Mevcut ululararsı siyasetteki en başat ve önemli bir aktör olan ABD’nin dış politikasındaki başarısının dördüncü ve son güç kaynağı ABD’nin jeopolitik konumudur. Bu durum, zengin ve elverişli yeraltı kaynakları yanı sıra ABD’nin özellikle kuruluş döneminde büyük avantaja sahip olmasını sağlıyordu. 18. Yüzyılın son diliminden itibaren çok daha fazla güç kullanmaya başlayan büyük Avrupalı devletler sonu gelmeyen, yıkıcılığı yüksek, kanlı savaşlara imza atıyorlardı. Kıta Avrupası tarihinde hiç olmadığı kadar jeopolitik hırs, ideolojik farklılık ve sürekli olarak etki ve nüfuz arayışına şahit oluyorduç Bu denli güçlünün güçsüze diş geçirdiği bir ortamda eğer ABD, Kuzey Amerika kıtasında değilde Avrupa kıtasında kurulmaya çalışılsaydı o dönem içerisinde varlığını koruyamayacaktı ve ölü doğan bir bebek gibi olacaktı.

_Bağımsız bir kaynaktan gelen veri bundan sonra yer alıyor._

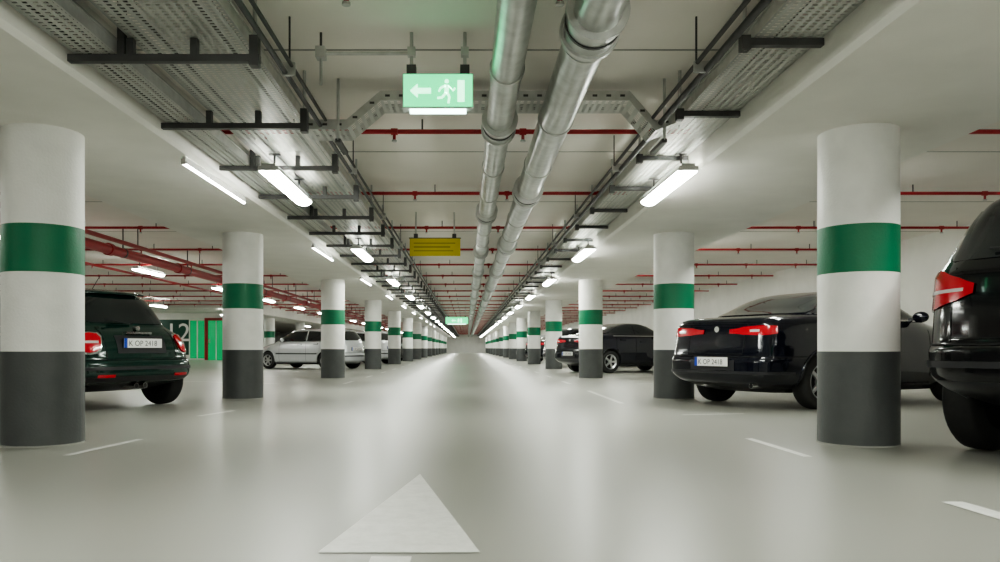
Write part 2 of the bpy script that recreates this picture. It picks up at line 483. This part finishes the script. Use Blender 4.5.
def patch(b,S,mode,cols,k,e=.006,nr=6,sub=5,side=1):
    us=[c[0] for c in cols]; lo=[c[1] for c in cols]; hi=[c[2] for c in cols]
    P=[]; cc=[]
    for i in range(len(cols)-1):
        for j in range(sub): cc.append(i+j/sub)
    cc.append(len(cols)-1)
    for i in cc:
        u=np.interp(i,range(len(us)),us); a=np.interp(i,range(len(us)),lo); c=np.interp(i,range(len(us)),hi)
        col=[]
        for j in range(nr+1):
            z=a+(c-a)*j/nr
            ph={'r':lambda:S.phy(u,z,True),'f':lambda:S.phy(u,z,False),'s':lambda:S.phx(u,z,side),'p':lambda:u*side}[mode]()
            col.append(S.off(ph,z,e))
        P.append(col)
    b.grid(P,k,True)
def wheel(b,x,y,r,w,side,nsp=5):
    R=Matrix.Translation((x,y,r))@Matrix.Rotation(-side*pi/2,4,'X')
    h=w/2; ri=r*.66
    prof=[(ri*.9,-h),(r*.93,-h),(r*.985,-h*.8),(r,-h*.4),(r,h*.4),(r*.985,h*.8),(r*.93,h),(r*.80,h*1.03),(ri*1.02,h*.95),(ri,h*.9)]
    b.lathe(prof,R,'rubber',40)
    b.lathe([(ri*.92,-h),(.001,-h*.7)],R,'well',24)
    b.lathe([(ri,h*.9),(ri*.98,h*.95),(ri*.93,h*.9),(ri*.9,h*.3),(.001,h*.25)],R,'rim',40,['rim','rim','rim','well'])
    b.lathe([(.001,h*.85),(r*.13,h*.82),(r*.16,h*.7),(r*.17,h*.2)],R,'rim',20)
    for i in range(nsp):
        A=R@Matrix.Rotation(2*pi*i/nsp,4,'Z')
        ws=r*.085
        vs=[(r*.1,-ws*1.1,h*.55),(ri*.96,-ws*.9,h*.62),(ri*.96,ws*.9,h*.62),(r*.1,ws*1.1,h*.55),
            (r*.1,-ws,h*.80),(ri*.96,-ws*.8,h*.84),(ri*.96,ws*.8,h*.84),(r*.1,ws,h*.80)]
        b.add([A@Vector(v) for v in vs],[(3,2,1,0),(4,5,6,7),(0,1,5,4),(1,2,6,5),(2,3,7,6),(3,0,4,7)],'rim')

def make_car(name,C,loc,ang):
    S=Surf(C['keys']); P=C['paint']
    root=bpy.data.objects.new(name,None); scene.collection.objects.link(root)
    N=144; bb=B(); bb.mi(P); bb.mi('well'); bb.mi('trimb')
    rows=[]
    for r in S.T:
        rows.append([S.row(r[1:],2*pi*j/N,r[0]) for j in range(N)])
    vs=[p for r in rows for p in r]; nR=len(rows)
    for i in range(nR-1):
        zc=(rows[i][0].z+rows[i+1][0].z)/2
        k=P if zc>C.get('clad',0) else 'trimb'
        fs=[(i*N+j,i*N+(j+1)%N,(i+1)*N+(j+1)%N,(i+1)*N+j) for j in range(N)]
        if i==0: bb.add(vs,fs,k,True)
        else:
            mi=bb.mi(k)
            for f in fs: bb.f.append(list(f)); bb.m.append(mi); bb.s.append(True)
    bb.f.append(list(range(N))[::-1]); bb.m.append(bb.mi('trimb')); bb.s.append(False)
    bb.f.append([(nR-1)*N+j for j in range(N)]); bb.m.append(0); bb.s.append(True)
    body=bb.obj('body',root)
    W=C['w']; r=C['r']; xw=C['wheels']
    cb=B(); cb.mi(P); cb.mi('well')
    for x in xw:
        for sd in (1,-1): cb.cyl((x,sd*(W-.30),r+.01),(x,sd*(W+.2),r+.01),r+C.get('gap',.045),'well',48)
    cut=cb.obj('cut',root)
    md=body.modifiers.new('b','BOOLEAN'); md.operation='DIFFERENCE'; md.object=cut; md.solver='EXACT'
    dg=bpy.context.evaluated_depsgraph_get(); dg.update()
    me=bpy.data.meshes.new_from_object(body.evaluated_get(dg)); body.modifiers.clear(); body.data=me
    bpy.data.objects.remove(cut)
    wb=B()
    for x in xw:
        for sd in (1,-1): wheel(wb,x,sd*(W-.125),r,.20,sd,C.get('sp',5))
    wb.obj('wheels',root)
    g=B()
    for sd in (1,-1):
        for cols in C['swin']: patch(g,S,'s',cols,'glass',.006,8,6,sd)
    patch(g,S,'r',C['rwin'],'glass',.007,10,8)
    patch(g,S,'f',C['fwin'],'glass',.007,10,8)
    g.obj('windows',root)
    t=B()
    for sd in (1,-1):
        for x,z0,z1 in C['doors']: patch(t,S,'s',[(x-.004,z0,z1),(x+.004,z0,z1)],'well',.003,8,1,sd)
        xa,xb,z=C['sill']; patch(t,S,'s',[(xa,z-.004,z+.004),(xb,z-.004,z+.004)],'well',.003,1,16,sd)
        for x,z in C['handles']:
            patch(t,S,'s',[(x-.09,z-.012,z+.012),(x+.09,z-.012,z+.012)],C.get('hk',P),.035,2,3,sd)
            patch(t,S,'s',[(x-.10,z-.025,z+.02),(x+.10,z-.025,z+.02)],'well',.004,2,3,sd)
        xa,xb,z=C['belt']; patch(t,S,'s',[(xa,z-.012,z+.008),(xb,z-.012,z+.008)],C.get('beltk','trimb'),.009,1,16,sd)
        if 'rub' in C:
            xa,xb,z=C['rub']; patch(t,S,'s',[(xa,z-.022,z+.022),(xb,z-.022,z+.022)],'trimb',.012,2,12,sd)
        for x in xw:
            R1=r+C.get('gap',.045); prof=[]
            for i in range(25):
                a=-.12+ (pi+.24)*i/24
                zz=r+.01+R1*math.sin(a); xx=x+R1*math.cos(a)
                zz2=r+.01+(R1+C.get('lip',.02))*math.sin(a); xx2=x+(R1+C.get('lip',.02))*math.cos(a)
                if zz<C['keys'][1][0]: continue
                p=S.off(S.phx(xx,zz,sd),zz,.012); q=S.off(S.phx(xx2,zz2,sd),zz2,.010); p2=p.copy(); p2.y-=sd*.05
                prof.append([p2,p,q,S.off(S.phx(xx2,zz2,sd),zz2,-.002)])
            t.grid(prof,C.get('lipk',P),True)
        mx,mz=C['mirror']; my=S.pt(S.phx(mx,mz,sd),mz).y
        R=Matrix.Translation((mx,my+sd*.13,mz+.04))@Matrix.Diagonal((.06,.10,.07,1))
        t.lathe([(math.sin(pi*i/8),math.cos(pi*i/8)) for i in range(9)],R,P,20)
        t.box((mx-.02,min(my-sd*.02,my+sd*.08),mz),(mx+.03,max(my-sd*.02,my+sd*.08),mz+.03),'trimb')
    for (y0,y1,z0,z1,k,e) in C['rpatch']:
        patch(t,S,'r',[(y0,z0,z1),(y1,z0,z1)],k,e,6,12)
    for (y0,y1,z0,z1,k,e) in C.get('fpatch',[]):
        patch(t,S,'f',[(y0,z0,z1),(y1,z0,z1)],k,e,6,12)
    for (pa,z,hw,k,e) in C['ring']:
        patch(t,S,'p',[(pa,z-hw,z+hw),(2*pi-pa,z-hw,z+hw)],k,e,3,110)
    t.obj('trim',root)
    l=B()
    for sd in (1,-1):
        for cols,k,e in C['tails']:
            cc=[(S.phy(abs(u),(a+c)/2) if u<1.2 else u*pi/180,a,c) for u,a,c in cols]
            patch(l,S,'p',cc,k,e,6,8,sd)
        for cols,k,e in C['heads']:
            cc=[(S.phy(abs(u),(a+c)/2,False) if u<1.2 else u*pi/180,a,c) for u,a,c in cols]
            patch(l,S,'p',cc,k,e,6,8,sd)
    l.obj('lamps',root)
    pz=C['platez']; px=min(S.pt(pi,pz-.05).x,S.pt(pi,pz+.05).x)-.006
    p=B(); p.box((px-.012,-.265,pz-.06),(px+.004,.265,pz+.06),'trimb'); p.box((px-.016,-.255,pz-.052),(px-.011,.255,pz+.052),'plate')
    p.box((px-.018,.215,pz-.052),(px-.0155,.255,pz+.052),'blue')
    if C.get('exh'):
        for ey in C['exh']: p.cyl((.09,ey,.27),(.5,ey,.27),.032,'chrome',16); p.cyl((.089,ey,.27),(.11,ey,.27),.026,'well',16)
    p.obj('licence_plate',root)
    tc=bpy.data.curves.new('plate_text','FONT'); tc.body='K OP 2418'; tc.size=.085; tc.materials.append(M['black'])
    to=bpy.data.objects.new('plate_text',tc); scene.collection.objects.link(to); to.parent=root
    to.matrix_local=Matrix(((0,0,-1,px-.0185),(-1,0,0,.20),(0,1,0,pz-.03),(0,0,0,1)))
    if C.get('extra'): 
        x=B(); C['extra'](x,S); x.obj('fittings',root)
    root.location=(loc[0],loc[1],0); root.rotation_euler=(0,0,math.radians(ang))
    return root
def dup(root,loc,ang):
    o=bpy.data.objects.new(root.name.split('.')[0],None); scene.collection.objects.link(o)
    for c in list(root.children):
        d=c.copy(); scene.collection.objects.link(d); d.parent=o
    o.location=(loc[0],loc[1],0); o.rotation_euler=(0,0,math.radians(ang)); return o

def mini_extra(x,S):
    p=S.pt(pi,1.31)
    rows=[]
    for i in range(13):
        y=-.44+.88*i/12; dx=.06*(abs(y)/.44)**3
        rows.append([(p.x-.04+dx,y,1.33),(p.x-.045+dx,y,1.345),(p.x+.05+dx,y,1.368),(p.x+.2,y,1.38),(p.x+.2,y,1.33)])
    x.grid(rows,'cgreen',True)
    x.cyl((.95,0,1.40),(.80,0,1.56),.004,'black',6)
    x.cyl((S.pt(pi,.98).x-.02,0,.975),(S.pt(pi,.99).x-.03,.34,1.02),.008,'black',6)
    q=S.pt(pi,.86); x.box((q.x-.035,-.17,.86),(q.x+.03,.17,.885),'chrome')
    x.cyl((q.x-.01,0,.925),(q.x+.05,0,.925),.03,'chrome',16)
mini=dict(paint='cgreen',w=.845,r=.30,wheels=(.60,3.06),clad=.30,gap=.045,lip=.05,lipk='trimb',sp=8,
 keys=[(.20,.52,3.4,.70,4,4),(.26,.27,3.55,.78,4.5,4),(.33,.06,3.63,.825,6,4),(.42,.0,3.65,.842,7,4),(.52,.01,3.64,.845,7,3.8),(.58,.045,3.62,.845,6.6,3.6),(.68,.06,3.56,.843,6.2,3.2),
  (.76,.085,3.48,.838,5.8,3),(.83,.125,3.32,.824,5.5,3),(.88,.17,3.0,.797,5.2,3.3),(.92,.225,2.72,.752,5,4),(.955,.27,2.60,.70,5,5),(1.08,.36,2.48,.655,4.8,5),(1.22,.47,2.30,.605,4.6,5),
  (1.32,.58,2.14,.55,4.4,5),(1.375,.70,1.98,.475,4.2,4.5),(1.40,.83,1.8,.38,4,4),(1.412,1.0,1.6,.23,3,3)],
 swin=[[(.66,.965,1.15),(.80,.96,1.28),(1.18,.96,1.30)],[(1.23,.96,1.30),(2.05,.96,1.28),(2.22,.96,1.18),(2.48,.96,.99)]],
 rwin=[(-.52,1.0,1.2),(-.45,.98,1.28),(.45,.98,1.28),(.52,1.0,1.2)],
 fwin=[(-.56,.99,1.25),(-.50,.97,1.29),(.50,.97,1.29),(.56,.99,1.25)],
 doors=[(1.22,.32,.94),(2.35,.32,.91)],sill=(1.2,2.4,.30),handles=[(1.42,.84)],hk='chrome',belt=(.5,2.5,.945),beltk='chrome',
 mirror=(2.2,.96),
 rpatch=[(-.33,.33,.64,.84,'trimb',.004),(-.47,-.464,.56,.93,'well',.004),(.464,.47,.56,.93,'well',.004),(-.60,-.40,.38,.41,'redl',.01),(.40,.60,.38,.41,'redl',.01)],
 fpatch=[(-.42,.42,.50,.64,'well',.006),(-.42,.42,.56,.575,'chrome',.012)],
 ring=[(1.9,.57,.005,'well',.003),(2.05,.475,.018,'trimb',.012),(2.05,.36,.03,'trimb',.006)],
 tails=[([(.50,.68,.83),(.54,.64,.865),(.62,.625,.875),(.70,.64,.865),(.74,.68,.83)],'chrome',.006),([(.515,.70,.81),(.55,.66,.85),(.62,.645,.86),(.69,.66,.85),(.725,.69,.82)],'redl',.016),([(.54,.745,.77),(.69,.745,.77)],'clearl',.020)],
 heads=[([(.46,.66,.76),(.56,.60,.80),(.68,.60,.80),(45.,.68,.76)],'clearl',.012)],
 platez=.755,exh=(-.06,.06),extra=mini_extra)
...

Buna ilave olarak, ABD kuruluşunun ilk dönemlerinde kendi iç pazarını oluşturması ve ekonomik olarak güç toplaması açısından izolasyonculuk (kendini dünyadan soyutlama) ve bunun takip ettiği zamanda Avrupa devletlerinin arasından doğan büyük güçler arası rekabetde taraf tutmamasını herhngi bir bloğun formasını giyinmemesini mümkün kılan Monreo Doktirini yine ABD’nin üzerine oturduğu toprakların kendisine sağladığı bir avantajdır.
Her ne kadar bir çok uzmana göre ABD’nin bir dünya gücü olmasında en etkili güç kaynağı liberal, özgürlükçü değerler ve ideolojiler olsa dahi bunun uygulnaması ve test edilmesini sağlayan bunun yanında diğer ülkelere gösterilmesine imkan sağlayan yine ABD’nin jeopolitik konumudur.
Şayet çatışmaların, krilerin üzerinde sörf yaptığı bir coğrafyada bulunan herhangi bir ülke, dünyanın en mantıklı ve herkesçe kabul olacak fikre sahip olması küresel bir etki oluşturmada zayıf kalacaktır.